Because of that belief, when I look back on church history I see more than the random self-determining acts of people, but I see the Providential-determining acts of God.  God has given His Spirit to His church and I believe that Spirit has been busy these past 2000 years (and more) in things like the preservation of Scripture, the formulation of doctrine, the direction of God’s people and the final victory of His church.

Of course, we must acknowledge that the fallenness of the world and the lack of full sanctification among God’s people is a part of that ongoing drama we call church history.  The work of God’s Spirit has not fully overcome our sin…..yet.  So the drama continues to include stories of brokenness, failure and at times outright rebellion.  I would even go so far as to say that the history of the church includes a great many contributions by those who likely did not know God at all.  Yet God has still been pleased to work in and among his people.

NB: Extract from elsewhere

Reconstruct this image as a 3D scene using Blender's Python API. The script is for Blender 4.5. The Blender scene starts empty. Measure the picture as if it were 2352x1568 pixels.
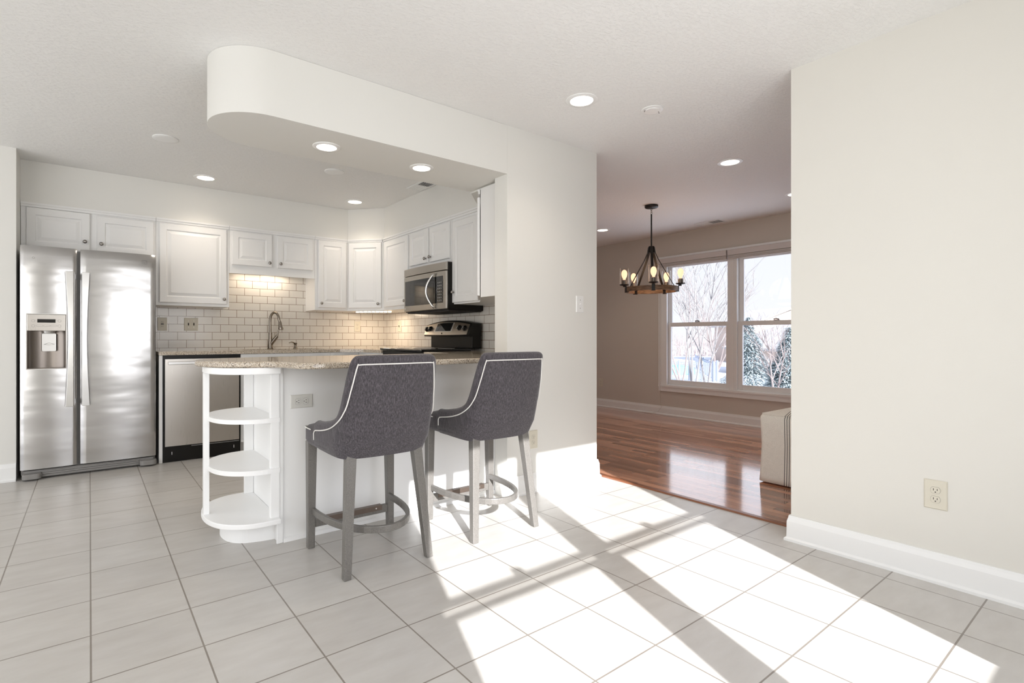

Another of my presuppositions is that there is no such thing as a “golden age” in the life of the church.  The Protestant Reformation, while having a powerful impact on the church (for the good, in my estimation), was still not a golden age in the church.  Thus, our goal is not to “return to the faith of the Reformers.”  The Patristic era was not a golden age in the life of the church, and for that matter the New Testament era was not a golden age in the life of the church.  I grew up under preaching which advocated being a “New Testament church.”  But does anyone really want their church to be like the Corinthian church?  The Galatian churches?  The Laodicean church?  No.  Even those times were less than perfect.

Because of that our goal should not be to return to something we find in the past, but to seek to be faithful in our own day, hopefully avoiding many of the mistakes of the past.  Certainly we can learn from the good things of the past, but there simply isn’t one time in the church’s history where we can say, “They finally got it all right.”

Lastly, I come from a Baptist background.  That means that my perspective will have a certain slant to it.  However, you can add to my “Baptistness” a strong appreciation for some other historical Christian groups such as the Anabaptists, but also the Orthodox Church.

So there are my main presuppositions.  In the following posts I’ll look at some broad trends I see running through Christian history and some of the things we can learn from those trends.

Comments

3 Responses to “Lessons From Church History”

  1. paul burleson on March 4th, 2009 4:58 pm

    Good beginning. I’ll be ready to read all of the following posts.

    Paul B.

  2. Todd on March 4th, 2009 5:49 pm

    Paul,
    Good start. I wonder how you could weave into the conversation the temptation to idealism that leaves some more than skeptic about the entire project of God. That is, it seems too easy to consider some “wish dream,” to borrow from Bonhoeffer, the goal of the church and then find disappointment when it falls short.
    Todd

  3. Paul on March 4th, 2009 5:59 pm

    Paul,

    Thanks. Hopefully you won’t be disappointed.

    Todd,

    Yes, that will be the topic of a subsequent post, though I hadn’t been thinking about how it might affect those who turn more to skepticism as a result. I’ll try to think through that some and include something along those lines. Thanks for the suggestion.